Ainsi, en ce qui concerne
l’autorité de l’enseignant, on peut constater que dans plusieurs sociétés
traditionnelles, l’enseignant exerce son rôle en exhibant son savoir et en
présentant des connaissances factuelles. L’accent est souvent mis sur
l’apprentissage par cœur, plutôt que sur la compréhension de différents
concepts par les élèves.
Les auteurs soutiennent que
l’impact de certains matériels scolaires ou méthodes d’enseignement peut varier
considérablement selon la culture du milieu dans lequel ses facteurs sont mis
en place.
Conclusion
L’approche politique (policy mechanics) a grandement
contribué à une meilleure connaissance des différents facteurs pouvant
améliorer l’efficacité scolaire au sein des institutions d’éducation.
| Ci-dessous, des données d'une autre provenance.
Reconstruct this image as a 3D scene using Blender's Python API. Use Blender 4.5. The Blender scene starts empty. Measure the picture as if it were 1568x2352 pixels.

De même,
les chercheurs notent également à quel point les pratiques d’enseignement
diffèrent selon les sociétés et les communautés locales et tentent, de plus en
plus, de tenir compte de ces différences dans le cadre de leurs recherches. Pour
l’avenir, il faudra donc cerner comment les nouveaux outils et les nouvelles
pratiques sont intégrés culturellement et comment ils sont compris par les
enseignants et par les élèves afin de s’assurer qu’ils permettent de mettre en
place des formes d’apprentissage et de socialisation qui conviennent aux
décideurs en éducation ainsi qu’aux communautés locales.